Big Endowment – Positive or Not?

Top 10 Endowments Higher EducationOf course a big endowment is good and important.  BUT, it might not be so positive from your donors’ perspective.  Yesterday’s interesting meeting with a very special planned giving donor for a client really open my eyes again on this issue.

Stability, fiscal soundness, efficiency, consistency of leadership (in addition to mission, of course).  These were all factors this donor weighed (usually from the position as a board member – realize that your board members are possibly testing your organization for potential greater giving or not) in deciding which charities will make the cut into his estate plans (big gifts from glimmer in his eye!).

Endowment? Helps a long way towards his approach but be careful warned this donor. Too large of an endowment could send the wrong signal – is your charity in the business of saving lives or feeding hungry people today, or feeding salaries of the executives in the future?

What is the ideal level of endowment? Obviously depends on the organization, the immediacy of their mission and other organizational factors, but the general gauge that emerged from our conversation yesterday was 10 times the budget.  Your budget is $10 million – aim for a $100 million endowment.

Of course, this doesn’t mean you will keep everyone happy all of the time. I had a donor once contact me at a client looking for the 990 tax return to see how much we were paying our top people (he was looking at charities for a bequest). I knew this client well, and how little they paid, I thought we were in awesome shape. I sent it immediately and followed-up shortly after.  I get the man on the phone and he declares that this charity is not getting his bequest!  I was slightly dumbfounded – this was the most lean, efficient charity you could have imagined (less than 10% expenses to program ratio, very few employees, low salary for the executive director by any standard).

What was the problem? He saw the endowment figure – somewhere around $60 million.  Well below our 10 times revenue goal.  But, for this donor, it made no sense for him if the organization was sitting on that amount of money, what do they need his gift for?

Truth be told for that client – they held back a lot of money (primarily bequests) from disbursement to its prime mission (an overseas institution) over many years (an internal agreement between the two entities).  They just hoped no one noticed or asked about it.

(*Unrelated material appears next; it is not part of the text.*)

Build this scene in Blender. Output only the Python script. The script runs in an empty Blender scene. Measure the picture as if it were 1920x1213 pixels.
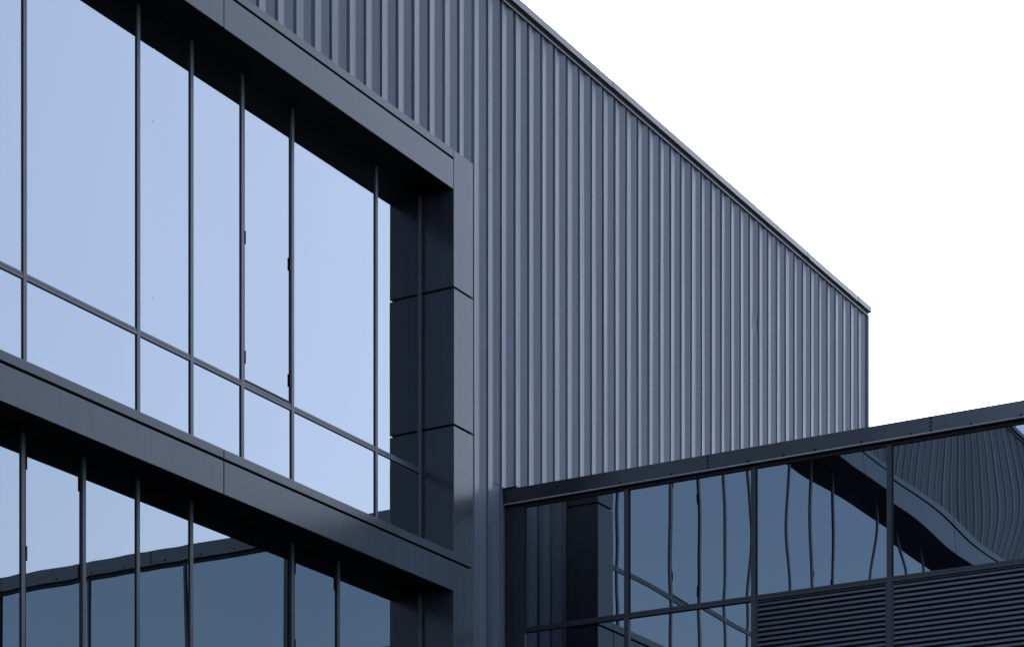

So, the last lesson is about disclosure and proper messages. Don’t just hope no one notices that your organization has a huge war chest!  Be transparent! Explain why the endowment is so crucial. Explain how it works (i.e. reserves in case of emergency, annual income stream so staff can focus on mission, donor wishes, etc…).  And, sometimes distribute or use the funds – for your mission and related missions (if allowed, of course).